The ATLAS Collaboration presents a high‑precision measurement of the top‑quark pair (tt̄) production cross‑section in proton‑proton collisions at a centre‑of‑mass energy of 13 TeV, using the full Run 2 dataset corresponding to an integrated luminosity of 140 fb⁻¹. The analysis focuses on the dileptonic eμ channel, selecting events with an opposite‑sign electron–muon pair and at least two b‑tagged jets. A double‑b‑tag method is employed: events with exactly one and exactly two b‑tagged jets are counted (N₁ and N₂), and two simultaneous equations relating these counts to the inclusive cross‑section σ_tt̄, the lepton selection efficiency (ε_{eμ}), the per‑jet b‑tag efficiency (ε_b), and a tagging‑correlation factor (C_b) are solved. Background contributions are estimated using a mixture of simulation and data‑driven control samples, including same‑sign eμ events to constrain fake‑lepton backgrounds.

The inclusive cross‑section is measured to be
σ_tt̄ = 829.3 ± 1.3 (stat) ± 8.0 (syst) ± 7.3 (lumi) ± 1.9 (beam) pb,
corresponding to a total relative uncertainty of about 1.2 %. The fiducial cross‑section, defined for leptons with p_T > 20 GeV and |η| < 2.5, is σ_fid_tt̄ = 14.04 ± 0.02 (stat) ± 0.10 (syst) ± 0.12 (lumi) ± 0.03 (beam) pb. The measurement assumes a top‑quark mass of 172.5 GeV; the dependence of the result on the mass is (1/σ) dσ/dm_t = −0.29 %/GeV.

By comparing the measured σ_tt̄ with next‑to‑next‑to‑leading‑order (NNLO) QCD predictions computed with the Top++ program using the NNPDF3.1_no‑top PDF set (which does not include top‑quark data), a Bayesian likelihood fit yields a pole mass of
m_t^{pole} = 172.8 +1.5 / −1.7 GeV.
This extraction provides an independent validation of the top‑quark mass determination, complementary to direct reconstruction methods.

In addition to the inclusive result, the analysis delivers ten single‑differential and three double‑differential cross‑sections as functions of lepton and dilepton kinematic variables for both the pure tt̄ → eμ process and the combined eμ b b̄ final state (including tW contributions). Representative distributions of the leading lepton transverse momentum (p_T) and pseudorapidity (η) are shown, with total uncertainties as low as 0.3 % for normalized spectra in certain regions.

The measured differential spectra are compared with a variety of state‑of‑the‑art Monte‑Carlo generators: Powheg+PYTHIA8, Powheg+Herwig7, aMC@NLO+PYTHIA8, Powheg MiNNLO+PYTHIA8, and Powheg bb4l+PYTHIA8. Generators that incorporate NNLO matrix elements matched to parton showers (Powheg MiNNLO) provide the best overall description of the data, especially in the high‑p_T tail where older Powheg hvq predictions tend to underestimate the cross‑section.

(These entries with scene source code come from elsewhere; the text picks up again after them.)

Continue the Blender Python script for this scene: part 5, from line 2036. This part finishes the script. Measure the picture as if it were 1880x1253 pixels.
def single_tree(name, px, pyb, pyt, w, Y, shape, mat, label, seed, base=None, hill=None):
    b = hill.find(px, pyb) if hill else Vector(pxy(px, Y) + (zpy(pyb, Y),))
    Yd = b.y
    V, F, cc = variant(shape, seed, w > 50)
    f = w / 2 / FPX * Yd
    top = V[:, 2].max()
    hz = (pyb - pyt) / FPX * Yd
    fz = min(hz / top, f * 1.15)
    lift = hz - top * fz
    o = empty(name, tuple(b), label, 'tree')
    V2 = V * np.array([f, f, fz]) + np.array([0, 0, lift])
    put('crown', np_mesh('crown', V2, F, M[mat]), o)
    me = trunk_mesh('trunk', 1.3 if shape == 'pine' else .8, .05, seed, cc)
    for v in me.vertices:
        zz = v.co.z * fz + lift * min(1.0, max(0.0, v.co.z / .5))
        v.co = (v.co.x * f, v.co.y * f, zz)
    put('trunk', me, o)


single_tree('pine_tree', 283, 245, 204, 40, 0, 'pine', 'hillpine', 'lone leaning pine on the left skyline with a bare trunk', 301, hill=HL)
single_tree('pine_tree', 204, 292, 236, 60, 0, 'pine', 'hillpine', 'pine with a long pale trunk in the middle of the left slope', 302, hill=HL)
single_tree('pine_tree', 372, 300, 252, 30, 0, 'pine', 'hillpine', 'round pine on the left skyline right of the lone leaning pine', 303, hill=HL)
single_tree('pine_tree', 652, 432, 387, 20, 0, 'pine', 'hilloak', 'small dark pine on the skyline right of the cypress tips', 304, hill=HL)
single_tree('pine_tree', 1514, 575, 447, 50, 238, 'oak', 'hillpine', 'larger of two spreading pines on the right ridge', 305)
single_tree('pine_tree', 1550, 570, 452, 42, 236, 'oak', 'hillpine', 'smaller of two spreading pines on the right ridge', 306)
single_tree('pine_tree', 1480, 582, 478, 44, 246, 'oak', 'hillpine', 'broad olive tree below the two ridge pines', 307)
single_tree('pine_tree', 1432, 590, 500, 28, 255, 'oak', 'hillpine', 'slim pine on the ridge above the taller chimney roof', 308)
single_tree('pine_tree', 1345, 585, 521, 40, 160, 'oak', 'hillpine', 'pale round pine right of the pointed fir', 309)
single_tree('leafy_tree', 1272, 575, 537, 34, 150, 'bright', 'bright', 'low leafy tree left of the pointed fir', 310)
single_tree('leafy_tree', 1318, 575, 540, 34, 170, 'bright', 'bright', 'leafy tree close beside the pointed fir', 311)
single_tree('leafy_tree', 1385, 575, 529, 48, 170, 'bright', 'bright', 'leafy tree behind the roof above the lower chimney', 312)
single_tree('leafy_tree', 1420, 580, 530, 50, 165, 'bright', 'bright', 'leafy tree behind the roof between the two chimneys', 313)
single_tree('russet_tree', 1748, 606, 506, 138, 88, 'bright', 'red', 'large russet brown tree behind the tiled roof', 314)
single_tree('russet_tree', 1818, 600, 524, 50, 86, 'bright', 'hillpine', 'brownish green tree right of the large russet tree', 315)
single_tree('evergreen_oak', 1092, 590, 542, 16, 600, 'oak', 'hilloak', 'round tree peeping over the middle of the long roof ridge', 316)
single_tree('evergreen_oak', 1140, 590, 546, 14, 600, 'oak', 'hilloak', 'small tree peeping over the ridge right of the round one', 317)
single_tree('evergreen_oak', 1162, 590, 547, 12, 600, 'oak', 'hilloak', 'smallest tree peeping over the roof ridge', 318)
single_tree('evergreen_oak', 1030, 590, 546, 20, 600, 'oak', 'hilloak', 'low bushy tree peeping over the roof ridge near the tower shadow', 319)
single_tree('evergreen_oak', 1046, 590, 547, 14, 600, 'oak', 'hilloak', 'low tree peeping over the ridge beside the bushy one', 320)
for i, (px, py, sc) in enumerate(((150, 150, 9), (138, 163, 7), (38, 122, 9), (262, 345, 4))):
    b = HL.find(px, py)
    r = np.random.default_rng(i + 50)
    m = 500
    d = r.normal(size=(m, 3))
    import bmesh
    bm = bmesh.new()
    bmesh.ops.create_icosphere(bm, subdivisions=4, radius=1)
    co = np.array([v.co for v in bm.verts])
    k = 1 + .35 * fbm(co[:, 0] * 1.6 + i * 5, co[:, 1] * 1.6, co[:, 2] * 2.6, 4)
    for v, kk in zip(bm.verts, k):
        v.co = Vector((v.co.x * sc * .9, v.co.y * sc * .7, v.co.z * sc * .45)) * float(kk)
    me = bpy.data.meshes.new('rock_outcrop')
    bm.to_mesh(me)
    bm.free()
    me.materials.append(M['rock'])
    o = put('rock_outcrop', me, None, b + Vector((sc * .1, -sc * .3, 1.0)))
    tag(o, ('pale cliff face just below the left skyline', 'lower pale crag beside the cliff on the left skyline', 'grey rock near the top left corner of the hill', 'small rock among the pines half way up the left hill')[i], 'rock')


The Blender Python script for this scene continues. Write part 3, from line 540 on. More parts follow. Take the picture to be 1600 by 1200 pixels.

The comparisons also include PDF variations (PDF4LHC15, CT14, MMHT14, PDF4LHC21) and show that the data are sensitive enough to discriminate among them, offering valuable input for future PDF fits.

Systematic uncertainties are dominated by b‑tag efficiency and its correlation, lepton identification and trigger efficiencies, jet energy scale and resolution, background modelling, and theoretical uncertainties on the signal modelling (PDF, α_s, QCD scale). The double‑b‑tag technique, together with the large dataset, reduces the statistical component to a negligible level, allowing systematic effects to be the limiting factor.

Overall, this work achieves a sub‑percent precision on the tt̄ inclusive cross‑section, extracts the top‑pole mass with a competitive uncertainty, and provides a suite of high‑precision differential measurements that challenge current theoretical predictions. The results constitute a benchmark for future LHC analyses, aid in the tuning of Monte‑Carlo generators, and contribute to the global effort of testing the Standard Model at the highest accessible energy scales.